The following table illustrates the greater number of components and the larger component dimensions required in cementing tools of the prior art design as compared with the design of the present invention.
OD | ID | |
(inches) | (inches) | |
Prior Art Components | ||
Collet Retainer (High-strength Steel) | 4.500 | 3.700 |
Collet (aluminum) | 3.690 | 2.998 |
Releasing sleeve (aluminum) | 2.990 | 1.875 |
Connector (aluminum) | 2.560 | 1.875 |
Ball Seat (aluminum) | 2.250 | 1.500 |
Multi-plug Assembly of the Present Invention - All | ||
parts High-strength Steel - 110-125 ksi yield strength | ||
Mandrel | 3.500 | 2.750 |
#1 Releasing Sleeve | 2.742 | 2.000 |
#2 Releasing Sleeve | 2.742 | 1.750 |
As may be noted from the table, the diameters of the central flow dimensions made available with the novel cementing assembly of the present invention have been increased by a factor of approximately 17%. Moreover, as compared with the plugs of the present invention, the volume of metal remaining with the prior art plugs traveling to the bottom of the casing string is substantially greater.
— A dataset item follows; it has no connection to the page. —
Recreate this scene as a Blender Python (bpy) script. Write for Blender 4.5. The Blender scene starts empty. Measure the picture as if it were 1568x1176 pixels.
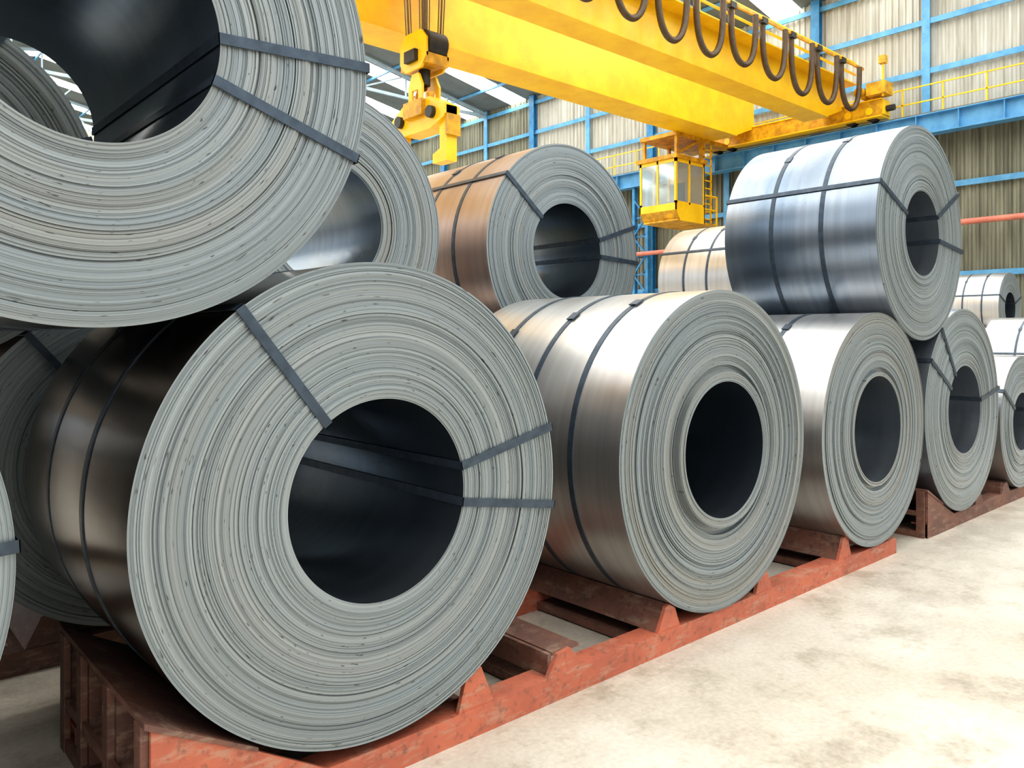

It will also be appreciated that the reduced volume of metal in the plugs of the present invention allows the plugs to be more rapidly and easily milled up or drilled out as compared with those of the prior art.
While preferred embodiments of the present invention have been illustrated in detail, it is apparent that modifications and adaptations of the preferred embodiments will occur to those skilled in the art and such modifications and adaptations are within the spirit and scope of the present inventions as more completely set forth in the following claims.